Durante la espera, el frío se hizo más intenso. Con frecuencia pasaban delante de nosotros soldados y oficiales que se arrimaban a vernos las caras con sorna, dejando entrever en forma cruel y burlesca lo que nos esperaba.

Desde dentro de la "Sala de Costura" o de la oficina del propio coronel Somoza Debayle, salían los ecos de conversaciones agitadas y se escuchaban nítidamente gritos que semejaban voces de mando, o carcajadas nerviosas. Los que iban y venían entraban por la puerta pequeña, o hacían corrillos para hablar en secreto. Era un mundo extraño con el que yo nada había tenido que ver y del que siempre había deliberadamente huido. Pero ahí estaba yo. Y ese mundo me era hostil.

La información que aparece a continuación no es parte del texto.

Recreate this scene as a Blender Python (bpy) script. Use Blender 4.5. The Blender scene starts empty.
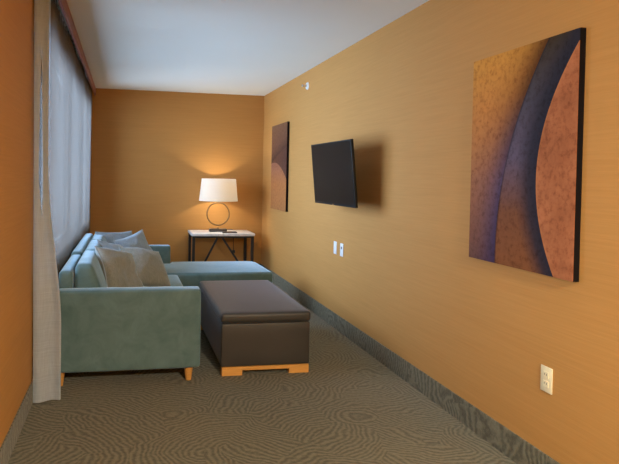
import bpy, bmesh, math, random
from mathutils import Vector, Matrix, noise
random.seed(4)
sc = bpy.context.scene
col = sc.collection
PI = math.pi

# ------------------------------------------------------------------ materials
def new_mat(name):
    m = bpy.data.materials.new(name); m.use_nodes = True
    nt = m.node_tree
    for n in list(nt.nodes): nt.nodes.remove(n)
    out = nt.nodes.new('ShaderNodeOutputMaterial')
    return m, nt, out
def N(nt, t, **kw):
    n = nt.nodes.new(t)
    for k, v in kw.items():
        if hasattr(n, k): setattr(n, k, v)
        else: n.inputs[k].default_value = v
    return n
def L(nt, a, b): nt.links.new(a, b)
def math_node(nt, op, a, b=None, clamp=False):
    n = nt.nodes.new('ShaderNodeMath'); n.operation = op; n.use_clamp = clamp
    for i, v in enumerate((a, b)):
        if v is None: continue
        if isinstance(v, (int, float)): n.inputs[i].default_value = v
        else: L(nt, v, n.inputs[i])
    return n.outputs[0]
def ramp(nt, fac, stops):
    r = nt.nodes.new('ShaderNodeValToRGB')
    e = r.color_ramp.elements
    while len(e) > len(stops): e.remove(e[-1])
    while len(e) < len(stops): e.new(0.5)
    for i, (p, c) in enumerate(stops):
        e[i].position = p; e[i].color = (*c, 1) if len(c) == 3 else c
    L(nt, fac, r.inputs[0]); return r.outputs[0]
def mixc(nt, fac, a, b, mode='MIX'):
    n = nt.nodes.new('ShaderNodeMix'); n.data_type = 'RGBA'; n.blend_type = mode
    for s, v in ((0, fac), (6, a), (7, b)):
        if isinstance(v, (int, float)): n.inputs[s].default_value = v
        elif isinstance(v, tuple): n.inputs[s].default_value = (*v, 1)
        else: L(nt, v, n.inputs[s])
    return n.outputs[2]
def coords(nt, scale=(1, 1, 1)):
    tc = nt.nodes.new('ShaderNodeTexCoord'); mp = nt.nodes.new('ShaderNodeMapping')
    mp.inputs['Scale'].default_value = scale
    L(nt, tc.outputs['Object'], mp.inputs['Vector']); return mp.outputs[0]
def noise_tex(nt, vec, scale, detail=3, rough=.5, dist=0):
    n = nt.nodes.new('ShaderNodeTexNoise')
    n.inputs['Scale'].default_value = scale; n.inputs['Detail'].default_value = detail
    n.inputs['Roughness'].default_value = rough; n.inputs['Distortion'].default_value = dist
    L(nt, vec, n.inputs['Vector']); return n.outputs[0]
def bump(nt, h, strength, dist, normal_in):
    b = nt.nodes.new('ShaderNodeBump'); b.inputs['Strength'].default_value = strength
    b.inputs['Distance'].default_value = dist
    L(nt, h, b.inputs['Height']); L(nt, b.outputs[0], normal_in)
def principled(nt, out, color=None, rough=.5, **kw):
    p = nt.nodes.new('ShaderNodeBsdfPrincipled'); p.inputs['Roughness'].default_value = rough
    for k, v in kw.items(): p.inputs[k].default_value = v
    if isinstance(color, tuple): p.inputs['Base Color'].default_value = (*color, 1)
    elif color is not None: L(nt, color, p.inputs['Base Color'])
    L(nt, p.outputs[0], out.inputs[0]); return p
def plain(name, color, rough=.5, var=.12, vscale=14, **kw):
    m, nt, out = new_mat(name)
    f = noise_tex(nt, coords(nt), vscale, 3)
    c = mixc(nt, f, tuple(x*(1-var) for x in color), tuple(min(1, x*(1+var)) for x in color))
    principled(nt, out, c, rough, **kw); return m

def wall_mat():
    m, nt, out = new_mat('grasscloth_wallpaper')
    f1 = noise_tex(nt, coords(nt, (2.2, 2.2, 95)), 1.0, 4, .6)
    f2 = noise_tex(nt, coords(nt, (6, 6, 260)), 1.0, 2, .5)
    f3 = noise_tex(nt, coords(nt, (.8, .8, 9)), 1.0, 2, .5)
    s = math_node(nt, 'ADD', math_node(nt, 'MULTIPLY', f1, .55), math_node(nt, 'MULTIPLY', f2, .25))
    s = math_node(nt, 'ADD', s, math_node(nt, 'MULTIPLY', f3, .2))
    c = ramp(nt, s, [(.30, WALL_A), (.72, WALL_B)])
    p = principled(nt, out, c, .75)
    bump(nt, s, .22, .004, p.inputs['Normal']); return m
WALL_A = (.435, .205, .046); WALL_B = (.515, .252, .064)

def carpet_mat():
    m, nt, out = new_mat('swirl_carpet')
    v = coords(nt)
    wob = nt.nodes.new('ShaderNodeTexNoise'); wob.inputs['Scale'].default_value = 4.0; wob.inputs['Detail'].default_value = 2
    L(nt, v, wob.inputs['Vector'])
    def vmath(op, a, b):
        n = nt.nodes.new('ShaderNodeVectorMath'); n.operation = op
        for i, x in enumerate((a, b)):
            if isinstance(x, tuple): n.inputs[i].default_value = x
            else: L(nt, x, n.inputs[i])
        return n
    wv = vmath('ADD', v, vmath('MULTIPLY', wob.outputs['Color'], (.16, .16, .16)).outputs[0]).outputs[0]
    vo = nt.nodes.new('ShaderNodeTexVoronoi'); vo.feature = 'F1'; vo.inputs['Scale'].default_value = 2.6
    L(nt, wv, vo.inputs['Vector'])
    off = vmath('MULTIPLY', vmath('SUBTRACT', vo.outputs['Color'], (.5, .5, .5)).outputs[0], (1.0, 1.0, 0)).outputs[0]
    ctr = vmath('ADD', vo.outputs['Position'], off).outputs[0]
    dd = vmath('DISTANCE', wv, ctr).outputs['Value']
    d = math_node(nt, 'MULTIPLY', dd, 2*PI/.029)
    s = math_node(nt, 'SINE', d)
    brk = noise_tex(nt, v, 48, 2, .5)
    s = math_node(nt, 'ADD', s, math_node(nt, 'MULTIPLY', math_node(nt, 'SUBTRACT', brk, .5), 4.4))
    s01 = math_node(nt, 'ADD', math_node(nt, 'MULTIPLY', s, .3), .5, True)
    c = ramp(nt, s01, [(.15, (.040, .036, .018)), (.85, (.205, .186, .120))])
    fib = noise_tex(nt, v, 240, 2, .6)
    c = mixc(nt, .25, c, ramp(nt, fib, [(.3, (.08, .07, .045)), (.7, (.24, .21, .15))]))
    big = noise_tex(nt, v, .9, 2)
    c = mixc(nt, .25, c, ramp(nt, big, [(.35, (.11, .11, .085)), (.65, (.20, .17, .11))]))
    p = principled(nt, out, c, .95)
    p.inputs['Specular IOR Level'].default_value = .15
    p.inputs['Sheen Weight'].default_value = .12
    bump(nt, math_node(nt, 'ADD', s01, math_node(nt, 'MULTIPLY', fib, .6)), .5, .006, p.inputs['Normal']); return m

def velvet_mat():
    m, nt, out = new_mat('teal_velvet')
    v = coords(nt)
    f = noise_tex(nt, v, 7, 5, .62, .6); g = noise_tex(nt, v, 420, 2)
    c = ramp(nt, f, [(.3, (.085, .150, .160)), (.7, (.135, .220, .235))])
    p = principled(nt, out, c, .85)
    p.inputs['Sheen Weight'].default_value = 1.0; p.inputs['Sheen Roughness'].default_value = .35; p.inputs['Sheen Tint'].default_value = (.55, .78, 1, 1)
    p.inputs['Specular IOR Level'].default_value = .2
    bump(nt, math_node(nt, 'ADD', f, math_node(nt, 'MULTIPLY', g, .25)), .18, .006, p.inputs['Normal']); return m

def pillow_mat(name, a, b):
    m, nt, out = new_mat(name)
    v = coords(nt)
    w = noise_tex(nt, coords(nt, (30, 260, 30)), 1, 2); w2 = noise_tex(nt, coords(nt, (260, 30, 30)), 1, 2)
    s = math_node(nt, 'MULTIPLY', math_node(nt, 'ADD', w, w2), .5)
    c = ramp(nt, s, [(.35, a), (.65, b)])
    p = principled(nt, out, c, .8); p.inputs['Sheen Weight'].default_value = .5; p.inputs['Sheen Tint'].default_value = (.6, .8, 1, 1)
    bump(nt, math_node(nt, 'ADD', s, math_node(nt, 'MULTIPLY', noise_tex(nt, v, 14, 3), 1.2)), .2, .006, p.inputs['Normal']); return m

def wood_mat(name, a, b, scale=(3, 60, 60), rough=.4):
    m, nt, out = new_mat(name)
    f = noise_tex(nt, coords(nt, scale), 1.0, 4, .6, .3)
    p = principled(nt, out, ramp(nt, f, [(.3, a), (.7, b)]), rough); return m

def leather_mat():
    m, nt, out = new_mat('brown_leather')
    v = coords(nt); f = noise_tex(nt, v, 5, 3)
    vo = nt.nodes.new('ShaderNodeTexVoronoi'); vo.inputs['Scale'].default_value = 260
    L(nt, v, vo.inputs['Vector'])
    c = ramp(nt, f, [(.3, (.036, .033, .030)), (.7, (.046, .042, .039))])
    p = principled(nt, out, c, .48); p.inputs['Specular IOR Level'].default_value = .5; p.inputs['Sheen Weight'].default_value = .35; p.inputs['Sheen Roughness'].default_value = .3; p.inputs['Sheen Tint'].default_value = (.7, .8, 1, 1)
    bump(nt, math_node(nt, 'ADD', vo.outputs['Distance'], f), .12, .002, p.inputs['Normal']); return m

def curtain_mat():
    m, nt, out = new_mat('sheer_curtain_fabric')
    w = noise_tex(nt, coords(nt, (240, 240, 5)), 1, 3); h = noise_tex(nt, coords(nt, (5, 5, 260)), 1, 2)
    s = math_node(nt, 'MULTIPLY', math_node(nt, 'ADD', w, h), .5)
    c = ramp(nt, s, [(.35, (.17, .16, .148)), (.65, (.29, .27, .255))])
    d = nt.nodes.new('ShaderNodeBsdfDiffuse'); t = nt.nodes.new('ShaderNodeBsdfTranslucent'); tr = nt.nodes.new('ShaderNodeBsdfTransparent')
    L(nt, c, d.inputs[0]); L(nt, c, t.inputs[0])
    m1 = nt.nodes.new('ShaderNodeMixShader'); m1.inputs[0].default_value = .12
    L(nt, d.outputs[0], m1.inputs[1]); L(nt, t.outputs[0], m1.inputs[2])
    m2 = nt.nodes.new('ShaderNodeMixShader'); m2.inputs[0].default_value = .62
    L(nt, m1.outputs[0], m2.inputs[1]); L(nt, tr.outputs[0], m2.inputs[2])
    L(nt, m2.outputs[0], out.inputs[0]); return m

def drape_mat():
    m, nt, out = new_mat('linen_drape_fabric')
    w = noise_tex(nt, coords(nt, (240, 240, 6)), 1, 3); h = noise_tex(nt, coords(nt, (6, 6, 260)), 1, 2)
    s = math_node(nt, 'MULTIPLY', math_node(nt, 'ADD', w, h), .5)
    c = ramp(nt, s, [(.35, (.42, .49, .58)), (.65, (.53, .61, .71))])
    d = nt.nodes.new('ShaderNodeBsdfDiffuse'); t = nt.nodes.new('ShaderNodeBsdfTranslucent')
    L(nt, c, d.inputs[0]); L(nt, c, t.inputs[0])
    m1 = nt.nodes.new('ShaderNodeMixShader'); m1.inputs[0].default_value = .30
    L(nt, d.outputs[0], m1.inputs[1]); L(nt, t.outputs[0], m1.inputs[2])
    L(nt, m1.outputs[0], out.inputs[0]); return m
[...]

Al rato de estar sentado en el pretil del atrio, se me acercó un sujeto, con cara de pocos amigos, que dijo, luego de mirarme detenidamente:

—¿Quién sos vos...?

—Pedro Joaquín Chamorro —dije yo.

—Pasá por aquí, pues —repuso sonriendo y abriendo suavemente la puerta del "Cuarto de Costura".

Lo hizo como si se tratara de un juego, como si tuviera plena conciencia de que era un gesto necesario de cortesía que debía siempre de hacerse en la frontera que separa lo natural de lo horrible, porque él sabía bien seguramente que esa era la última, definitivamente la última cortesía que había necesidad de gastar. Por eso fue tan suave y hasta sonriente, pero con esa sonrisa que recuerda el gesto del hombre que está tendiendo una emboscada, del que toma la mano de un enemigo para torcérsela y dejarle ir el golpe. Era un hombre consciente de su deber.

Yo atravesé la puerta con un 'escalofrío y a sabiendas del camino que llevaba; pero cuando el escalofrío se desvaneció a lo largo de todos los miembros de mi cuerpo, sentí un inmenso alivio.

Estaba cierto de que me iba a torturar. Y cuando uno estaba cierto de no poder evitarlo, tiene la misma sensación del enfermo que se encuentra ya en la sala de operaciones:

­—Mientras más pronto, mejor... ¡quizá no duela tanto como dicen!

Y desde ese momento, todo el mundo normal que uno acaba de dejar, desaparece. Se torna pequeño, casi irreal, porque el hombre se concentra en sí mismo, y comienza la gran lucha por la integridad del honor... y de la vida.